* _Given exercise_: Retype word for word the first line of the listing and each line after it up to the line with "K = YP / 4.52", with the pictures taken out.

* _Collected data_:

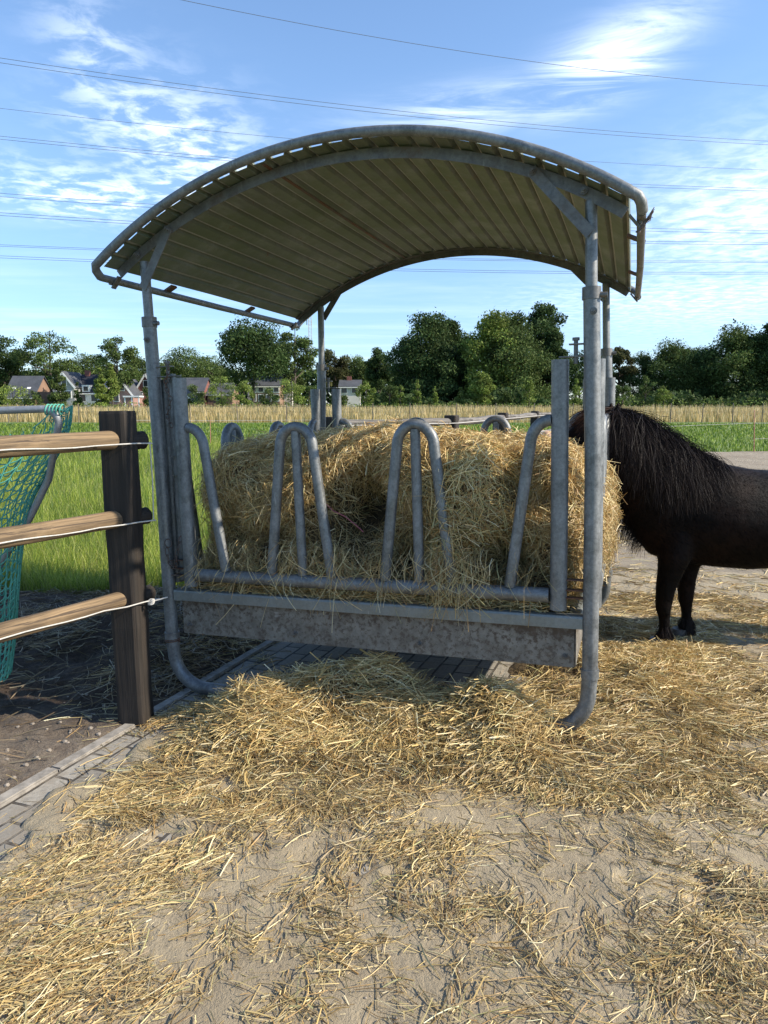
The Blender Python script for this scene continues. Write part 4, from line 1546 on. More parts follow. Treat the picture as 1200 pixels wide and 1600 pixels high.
# ------------------------------------------------------------------ the pony
def pony():
    YP = 4.32
    K = YP / 4.52

    def px(x, z):      # outline measured in one vertical plane, moved into the pony's own
        return x * K, 1.515 - (1.515 - z) * K

    m = MB()

    def loft(rings, seg=24):
        """ring: (x, z, y, half height, half width, tilt) ; the ring lies across the spine"""
        vs = []
        for (x, z, y, hh, hw, tl) in rings:
            cx_, cz_ = px(x, z)
            up = Vector((math.sin(tl), 0, math.cos(tl)))
            for k in range(seg):
                a = 2 * math.pi * k / seg
                s_ = math.sin(a)
                vs.append(Vector((cx_, YP + y, cz_)) + up * (hh * K * s_) + Vector((0, 1, 0)) * (hw * math.cos(a) * (1 - .12 * max(0, s_))))
        fs = []
        for i in range(len(rings) - 1):
            for k in range(seg):
                k2 = (k + 1) % seg
                fs.append((i * seg + k, i * seg + k2, (i + 1) * seg + k2, (i + 1) * seg + k))
        m.add(vs, fs, 0, True)
        m.add(vs[:seg], [tuple(reversed(range(seg)))]); m.add(vs[-seg:], [tuple(range(seg))])

    loft([(3.36, .84, 0, .06, .05, 0), (3.33, .84, 0, .16, .13, 0), (3.22, .84, 0, .25, .21, 0), (3.02, .84, 0, .295, .26, 0), (2.8, .80, 0, .30, .27, 0), (2.55, .775, 0, .315, .285, 0),
          (2.35, .775, 0, .325, .29, 0), (2.15, .80, 0, .335, .27, .05), (1.98, .83, 0, .345, .235, .18), (1.86, .86, 0, .345, .20, .42), (1.755, .94, 0, .30, .165, .55),
          (1.65, 1.04, 0, .262, .13, .62), (1.56, 1.15, 0, .222, .105, .62), (1.49, 1.25, 0, .19, .095, .50), (1.44, 1.31, 0, .15, .09, .3)])
    # head
    loft([(1.47, 1.33, 0, .125, .075, -.25), (1.42, 1.315, 0, .160, .092, -.40), (1.34, 1.285, 0, .160, .10, -.5), (1.25, 1.245, 0, .135, .088, -.55), (1.17, 1.20, 0, .105, .07, -.55), (1.10, 1.155, 0, .085, .06, -.5), (1.045, 1.125, 0, .072, .058, -.4), (1.01, 1.11, 0, .045, .04, -.3)])

    def leg(pts):
        loft([(x, z, y, 0, 0, 0) for x, z, y, _, _ in pts], 3) if False else None
        m.tube([Vector((px(x, z)[0], YP + y, z)) for x, z, y, r, _ in pts], [r for *_, r, _ in pts], 16)

    for (dx, y) in ((-.03, -.12), (.20, .08)):
        leg([(1.92 + dx * .5, .86, y * .3, .11, 0), (1.88 + dx * .7, .70, y * .75, .12, 0), (1.855 + dx * .8, .58, y, .092, 0), (1.835 + dx * .9, .48, y, .070, 0), (1.82 + dx * .95, .40, y, .060, 0), (1.815 + dx, .31, y, .051, 0), (1.815 + dx, .275, y, .049, 0), (1.825 + dx, .22, y, .036, 0),
             (1.83 + dx, .14, y, .033, 0), (1.825 + dx, .105, y, .044, 0), (1.80 + dx, .075, y, .043, 0)])
    for (dx, y) in ((0, -.14), (.12, .13)):
        leg([(3.08 + dx, .80, y, .16, 0), (3.04 + dx, .62, y, .13, 0), (3.08 + dx, .48, y, .075, 0), (3.17 + dx, .38, y, .052, 0), (3.19 + dx, .33, y, .047, 0), (3.17 + dx, .2, y, .034, 0), (3.155 + dx, .12, y, .043, 0), (3.13 + dx, .075, y, .042, 0)])
    # ears
    for y in (-.05, .05):
        a, b_ = px(1.455, 1.44), px(1.45, 1.53)
        m.tube([(a[0], YP + y, a[1]), ((a[0] + b_[0]) / 2, YP + y * 1.3, (a[1] + b_[1]) / 2), (b_[0], YP + y * 1.35, b_[1])], [.03, .026, .006], 10)
    me = m.mesh('tmp', M_POST)
    ob = link('tmp', me)
    md = ob.modifiers.new('r', 'REMESH'); md.mode = 'VOXEL'; md.voxel_size = .013; md.use_smooth_shade = True
    sm_ = ob.modifiers.new('s', 'SMOOTH'); sm_.factor = .6; sm_.iterations = 12
    dg = bpy.context.evaluated_depsgraph_get()
    out = bpy.data.meshes.new_from_object(ob.evaluated_get(dg))
    bpy.data.objects.remove(ob)
    out.name = 'pony'
    out.materials.clear()
    mt, s, b = newmat('black_brown_coat')
    c = objc(s)
    n1 = s.noise(c, 3.0, 4, .6); n2 = s.noise(s.mapping(c, scale=(.6, 1, .35)), 120, 4, .7)
    base = s.mix(s.ramp(n1, .4, .62), (.003, .0022, .002), (.010, .005, .0035))
    s.put(b.inputs['Base Color'], base)
    b.inputs['Roughness'].default_value = .62
    b.inputs['Specular IOR Level'].default_value = .1
    bump(s, b, n2, .5, .006)
    out.materials.append(mt)
    n = len(out.vertices); co = np.zeros(n * 3, dtype=np.float32); out.vertices.foreach_get('co', co); co = co.reshape(-1, 3)
    nr = np.zeros(n * 3, dtype=np.float32); out.vertices.foreach_get('normal', nr); nr = nr.reshape(-1, 3)
    org = np.array([1.8, YP, .0])
    gz = .008
    out.vertices.foreach_set('co', (co - org).astype(np.float32).ravel()); out.update()
    body = link('pony', out)
    body.location = (1.8, YP, gz)
    tag(body, 'black pony with a long mane standing with its head in the feeder', 'pony')
    out.polygons.foreach_set('use_smooth', np.ones(len(out.polygons), bool))
    # short coat
    sel = rng.choice(n, 26000)
    p = co[sel] + rng.normal(0, .003, (26000, 3)); nn = nr[sel]
    keep = p[:, 2] > .10; p, nn = p[keep], nn[keep]; k = len(p)
    flow = np.tile([.8, 0, -.65], (k, 1)); flow = unit(flow - nn * (flow * nn).sum(-1, keepdims=True) + nn * .35 + rng.normal(0, .15, (k, 3)))
    lnn = rng.uniform(.012, .028, (k, 1))
    P = np.stack([p, p + flow * lnn * .5, p + flow * lnn - nn * .003], 1) - org
    W = np.tile([.0011, .0009, .0003], (k, 1))
    C = np.tile([.005, .0035, .003], (k, 1)) * rng.uniform(.4, 1.7, (k, 1))
    V, F, Cc = ribbons(P, W, unit(np.cross(flow, nn)), C)
    link('coat_hair', np_mesh('coat_hair', V, F, [M_COATHAIR], Cc), body)

    def hairs(name, root, dirs, ln, wd, col, k=7, grav=.9, fr=1.0, wave=.012):
        n_ = len(root)
        P = np.zeros((n_, k, 3)); P[:, 0] = root
        d = unit(dirs); L_ = ln / (k - 1)
        ph = rng.uniform(0, 6.28, (n_, 1)); sdv = unit(rng.normal(size=(n_, 3)))
        for i in range(1, k):
            d = unit(d + np.array([0, 0, -1.0]) * grav * .32 + rng.normal(0, .05 * fr, (n_, 3)))
            P[:, i] = P[:, i - 1] + d * L_ + sdv * np.sin(ph + i * 1.1) * wave * (i / k)
        P -= org
        W = wd[:, None] * np.linspace(1, .25, k)[None]
        side = unit(np.cross(P[:, -1] - P[:, 0], np.array([.2, 1, .1]) + rng.normal(0, .4, (n_, 3))))
        V, F, Cc = ribbons(P, W, side, col)
        return V, F, Cc

    # mane: rooted along the crest, falling to the near side
    cr = np.array([px(*q) for q in [(1.40, 1.475), (1.47, 1.47), (1.54, 1.445), (1.62, 1.395), (1.70, 1.335), (1.78, 1.285), (1.87, 1.24), (1.97, 1.205), (2.08, 1.165)]])
    tt = np.linspace(0, 1, len(cr))
    n_ = 12000
    u_ = rng.random(n_) ** .95
    clump = fbm(u_ * 34, u_ * 0 + 1, 17, 2)
    root = np.stack([np.interp(u_, tt, cr[:, 0]) + rng.normal(0, .008, n_), YP + rng.normal(-.012, .018, n_), np.interp(u_, tt, cr[:, 1]) - .012 + rng.normal(0, .006, n_)], 1)
    dirs = np.stack([.25 + rng.normal(0, .28, n_) + (clump - .5) * 1.2, -.55 - rng.random(n_) * .6, .02 + rng.normal(0, .22, n_)], 1)
    ln = rng.uniform(.22, .52, (n_, 1)) * (1 - .30 * u_[:, None] ** 3) * (.75 + .4 * np.sin(np.clip(u_[:, None], 0, 1) * 3.1))
    col = np.array([.010, .007, .0065]) * rng.uniform(.5, 2.4, (n_, 1)); col[rng.random(n_) < .10] = np.array([.04, .028, .022])
    a = hairs('mane', root, dirs, ln, rng.uniform(.0007, .0017, n_), col, 9, .9, 2.2, .022)
    # stray upright crest hair
    n_ = 1500
    u_ = rng.random(n_) ** 1.8 * .55
    root = np.stack([np.interp(u_, tt, cr[:, 0]), YP + rng.normal(0, .015, n_), np.interp(u_, tt, cr[:, 1]) - .012], 1)
    dirs = np.stack([.95 + rng.normal(0, .25, n_), -.1 + rng.normal(0, .3, n_), .45 + rng.normal(0, .2, n_)], 1)
    b_ = hairs('mane', root, dirs, rng.uniform(.04, .10, (n_, 1)), rng.uniform(.0008, .0016, n_), np.array([.05, .028, .018]) * rng.uniform(.4, 1.6, (n_, 1)), 5, .6)
    # long hair below the throat from the far side
    n_ = 1000
    u_ = rng.random(n_)
    th = np.array([px(*q) for q in [(1.50, 1.05), (1.56, .94), (1.63, .80), (1.69, .68)]]); tq = np.linspace(0, 1, 4)
    root = np.stack([np.interp(u_, tq, th[:, 0]) + .015, YP + .02 + rng.normal(0, .03, n_), np.interp(u_, tq, th[:, 1])], 1)
    dirs = np.stack([-.55 + rng.normal(0, .2, n_), rng.normal(0, .15, n_), -.7 + rng.normal(0, .15, n_)], 1)
    c_ = hairs('mane', root, dirs, (rng.uniform(.08, .32, (n_, 1)) * (1.15 - .6 * u_[:, None])), rng.uniform(.0010, .002, n_), np.array([.009, .0065, .006]) * rng.uniform(.5, 2, (n_, 1)), 6, .9)
    V, F, Cc = merge([a, b_, c_])
    link('mane', np_mesh('mane', V, F, [M_HAIR], Cc), body)
    # forelock
    n_ = 900
    r0 = px(1.42, 1.475)
    root = np.stack([r0[0] + rng.normal(0, .02, n_), YP + rng.normal(0, .03, n_), r0[1] + rng.normal(-.01, .008, n_)], 1)
    dirs = np.stack([-1 + rng.normal(0, .2, n_), rng.normal(0, .35, n_), .05 + rng.normal(0, .2, n_)], 1)
    V, F, Cc = hairs('forelock', root, dirs, rng.uniform(.14, .28, (n_, 1)), rng.uniform(.001, .002, n_), np.array([.04, .02, .014]) * rng.uniform(.4, 1.5, (n_, 1)), 7, .55)
    link('forelock', np_mesh('forelock', V, F, [M_HAIR], Cc), body)
    # fetlock feather
    for (dx, y) in ((-.03, -.12), (.20, .08), (1.34, -.14), (1.46, .13)):
        n_ = 420
        ang = rng.normal(0, 1.1, n_)
        x0_ = px(1.825 + dx, .13)[0]
        root = np.stack([x0_ + .03 * np.cos(ang), YP + y + .03 * np.sin(ang), rng.uniform(.09, .17, n_)], 1)
        dirs = np.stack([.55 * np.cos(ang), .45 * np.sin(ang), np.full(n_, -.9)], 1)
        V, F, Cc = hairs('fetlock_hair', root, dirs, rng.uniform(.05, .10, (n_, 1)), rng.uniform(.001, .002, n_), np.array([.016, .011, .009]) * rng.uniform(.4, 1.6, (n_, 1)), 4, .6)
        link('fetlock_hair', np_mesh('fetlock_hair', V, F, [M_HAIR], Cc), body)
        h = MB()
        x1_ = px(1.79 + dx, .05)[0] - 0
        ring = []
        for (z_, rx, ry, ox) in ((.085, .044, .044, .0), (.06, .052, .048, -.008), (.0, .066, .056, -.022), (-.004, .05, .045, -.02)):
            ring.append([(x1_ + ox + rx * math.cos(a_), YP + y + ry * math.sin(a_), z_ - .0) for a_ in [2 * math.pi * q / 18 for q in range(18)]])
        vs = [Vector(p_) - Vector(org) for r_ in ring for p_ in r_]
        fs = [(i * 18 + k_, (i + 1) * 18 + k_, (i + 1) * 18 + (k_ + 1) % 18, i * 18 + (k_ + 1) % 18) for i in range(3) for k_ in range(18)]
        h.add(vs, fs, 0, True); h.add(vs[-18:], [tuple(range(18))]); h.add(vs[:18], [tuple(range(18))])
        h.build('hoof', M_HOOF, body)
    # eyes
    for y in (-.088, .088):
        e = MB(); c0 = px(1.33, 1.335)
        bm = bmesh.new(); bmesh.ops.create_uvsphere(bm, u_segments=14, v_segments=10, radius=.017); bm.verts.index_update()
        e.add([v.co + Vector((c0[0], YP + y, c0[1])) - Vector(org) for v in bm.verts], [[v.index for v in f.verts] for f in bm.faces], 0, True); bm.free()
        e.build('eye', M_EYE, body)
    # tail, beyond the picture
    n_ = 1500
    r0 = px(3.35, .98)
    root = np.stack([r0[0] + rng.normal(0, .015, n_), YP + rng.normal(0, .025, n_), r0[1] + rng.normal(-.02, .02, n_)], 1)
    dirs = np.stack([.5 + rng.normal(0, .1, n_), rng.normal(0, .12, n_), -.5 + rng.normal(0, .1, n_)], 1)
    V, F, Cc = hairs('tail', root, dirs, rng.uniform(.5, .8, (n_, 1)), rng.uniform(.001, .0024, n_), np.array([.016, .011, .009]) * rng.uniform(.4, 1.6, (n_, 1)), 9, 1.0)
    link('tail', np_mesh('tail', V, F, [M_HAIR], Cc), body)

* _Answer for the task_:
The Blender Python script for this scene continues. Write part 4, from line 1546 on. More parts follow. Treat the picture as 1200 pixels wide and 1600 pixels high.
# ------------------------------------------------------------------ the pony
def pony():
    YP = 4.32
    K = YP / 4.52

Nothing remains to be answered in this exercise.